Il relève qu'en vertu de l'article 285, alinéa 1er, du Code des impôts sur les revenus 1992, pour ce qui concerne les revenus de capitaux et biens mobiliers, une quotité forfaitaire d'impôt étranger est imputée sur l'impôt lorsque ces revenus ont été soumis à l'étranger à un impôt analogue à l'impôt des personnes physiques, à l'impôt des sociétés ou à l'impôt des non-résidents et que, depuis une loi du 7 décembre 1988, cette imputation est subordonnée à la condition que lesdits capitaux et biens soient affectés en Belgique à l'exercice de l'activité professionnelle.

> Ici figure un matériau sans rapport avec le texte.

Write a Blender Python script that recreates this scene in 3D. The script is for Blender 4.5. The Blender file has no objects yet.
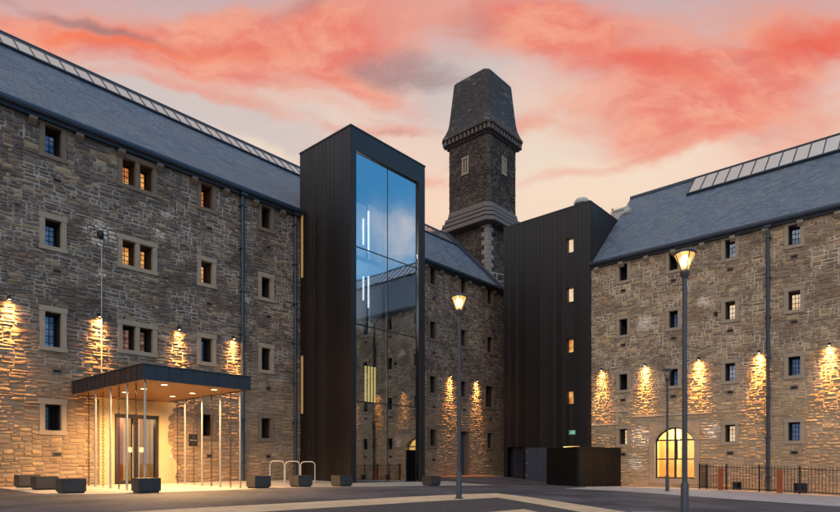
import bpy, bmesh, math, random
import numpy as np
C = bpy.context.scene.collection
SC = bpy.context.scene
# ------------------------------------------------------------------ camera
CH, SH = 0.745, 0.667                      # heading of the view: cos, sin
EYE = 0.9
cam_d = bpy.data.cameras.new('camera'); cam = bpy.data.objects.new('camera', cam_d); C.objects.link(cam)
cam.location = (0, 0, EYE)
cam.rotation_euler = (math.radians(90), 0, math.atan2(SH, CH) - math.pi / 2)
cam_d.sensor_width = 36; cam_d.lens = 36 * 592 / 840
cam_d.shift_y = (463 - 256) / 840
cam_d.clip_start = .05; cam_d.clip_end = 3000
SC.camera = cam
# ------------------------------------------------------------------ view
SC.view_settings.view_transform = 'Standard'; SC.view_settings.look = 'None'
SC.view_settings.gamma = 1; SC.view_settings.use_curve_mapping = False
SC.view_settings.exposure = 0.0
try:
    SC.cycles.use_denoising = True
    SC.cycles.max_bounces = 8; SC.cycles.sample_clamp_indirect = 4
except Exception: pass
# ------------------------------------------------------------------ sun
SUN_EL, SUN_AZ = math.radians(34), math.radians(207)     # added soft fill from behind the viewer; the sunset lies ahead
sd = bpy.data.lights.new('fill_sun', 'SUN'); fill_sun = bpy.data.objects.new('fill_sun', sd); C.objects.link(fill_sun)
sd.energy = 0.5; sd.angle = math.radians(50); sd.color = (1, .90, .82)
fill_sun.rotation_euler = (math.pi / 2 - SUN_EL, 0, SUN_AZ + math.pi / 2)
# ------------------------------------------------------------------ node helper
def lin(r, g, b, k=1.0):
    f = lambda c: ((c / 255 + .055) / 1.055) ** 2.4 if c > 10 else c / 255 / 12.92
    return (f(r) * k, f(g) * k, f(b) * k, 1)
class N:
    def __init__(s, tree): s.t = tree; s.n = tree.nodes; s.l = tree.links
    def put(s, sock, v):
        if v is None: return
        if isinstance(v, bpy.types.NodeSocket): s.l.new(v, sock)
        else:
            try: sock.default_value = v
            except Exception: sock.default_value = tuple(v)[:3]
    def node(s, typ, ins=(), **at):
        n = s.n.new(typ)
        for k, v in at.items(): setattr(n, k, v)
        for k, v in dict(ins).items(): s.put(n.inputs[k], v)
        return n
    def m(s, op, a, b=None, c=None, clamp=False):
        n = s.n.new('ShaderNodeMath'); n.operation = op; n.use_clamp = clamp
        for i, v in enumerate((a, b, c)): s.put(n.inputs[i], v)
        return n.outputs[0]
    def vm(s, op, a, b=None):
        n = s.n.new('ShaderNodeVectorMath'); n.operation = op
        s.put(n.inputs[0], a); s.put(n.inputs[1], b)
        return n.outputs['Value'] if op in ('DOT_PRODUCT', 'LENGTH') else n.outputs[0]
    def mix(s, f, a, b, mode='MIX'):
        n = s.n.new('ShaderNodeMix'); n.data_type = 'RGBA'; n.blend_type = mode; n.clamp_factor = True
        s.put(n.inputs[0], f); s.put(n.inputs[6], a); s.put(n.inputs[7], b)
        return n.outputs[2]
    def ramp(s, f, stops, interp='LINEAR'):
        n = s.n.new('ShaderNodeValToRGB'); r = n.color_ramp; r.interpolation = interp
        while len(r.elements) < len(stops): r.elements.new(.5)
        for e, (p, c) in zip(r.elements, stops): e.position = p; e.color = c if len(c) == 4 else (*c, 1)
        s.put(n.inputs[0], f); return n.outputs[0]
    def sstep(s, x, a, b):
        n = s.n.new('ShaderNodeMapRange'); n.interpolation_type = 'SMOOTHSTEP'
        s.put(n.inputs[0], x); n.inputs[1].default_value = a; n.inputs[2].default_value = b
        return n.outputs[0]
    def noise(s, vec, scale, detail=4, rough=.55, dist=0):
        n = s.node('ShaderNodeTexNoise', {'Scale': scale, 'Detail': detail, 'Roughness': rough, 'Distortion': dist})
        s.put(n.inputs['Vector'], vec); return n
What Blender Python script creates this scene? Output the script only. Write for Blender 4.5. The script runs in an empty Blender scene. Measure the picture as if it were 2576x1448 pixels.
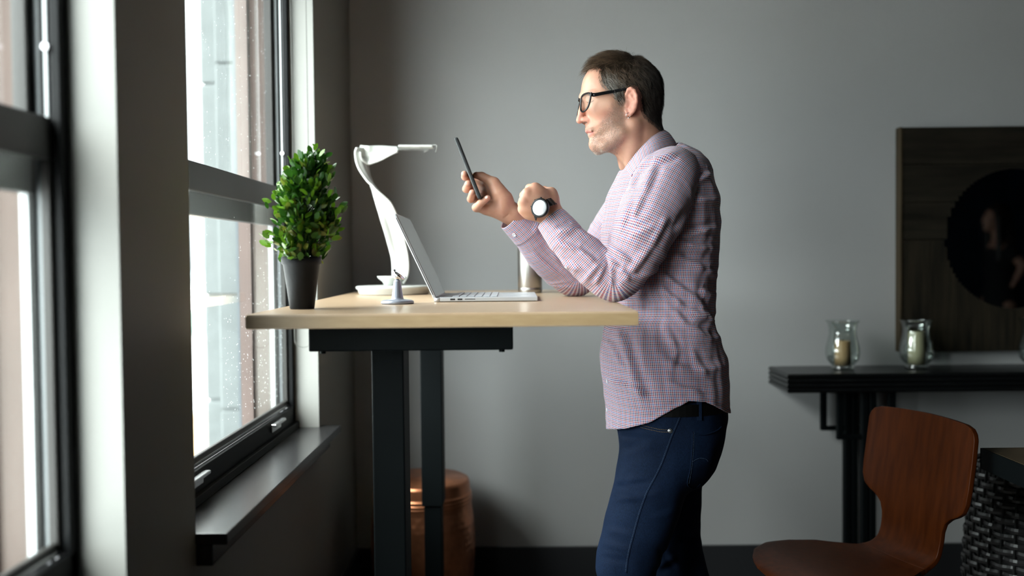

Il ajoute qu'en vertu de l'alinéa 2 de cette disposition, applicable à l'exercice d'imposition 2006, par dérogation à l'alinéa 1er, aucune quotité forfaitaire d'impôt étranger n'est imputée lorsqu'il s'agit de dividendes provenant de sociétés étrangères autres que des sociétés d'investissement.
Il considère que les demandeurs, qui n'avaient pas affecté les titres litigieux à l'exercice d'une activité professionnelle, ne tiraient de l'article 285 précité aucun droit à la quotité forfaitaire d'impôt étranger.
En décidant que la privation d'un tel droit par le fait de l'évolution dans le temps de la loi fiscale belge est conforme à l'article 19, A, § 1er, alinéa 2, de la convention préventive franco-belge, l'arrêt viole cette disposition.
Le moyen, en cette branche, est fondé.
Par ces motifs,
La Cour
Casse l'arrêt attaqué ;
Ordonne que mention du présent arrêt sera faite en marge de l'arrêt cassé ;
Réserve les dépens pour qu'il soit statué sur ceux-ci par le juge du fond ;
Renvoie la cause devant la cour d'appel de Bruxelles.
Ainsi jugé par la Cour de cassation, première chambre, à Bruxelles, où siégeaient le président de section Christian Storck, président, le président de section Mireille Delange, les conseillers Marie-Claire Ernotte, Sabine Geubel et Marielle Moris, et prononcé en audience publique du vingt-cinq février deux mille vingt et un par le président de section Christian Storck, en présence du procureur général André Henkes, avec l'assistance du greffier Patricia De Wadripont.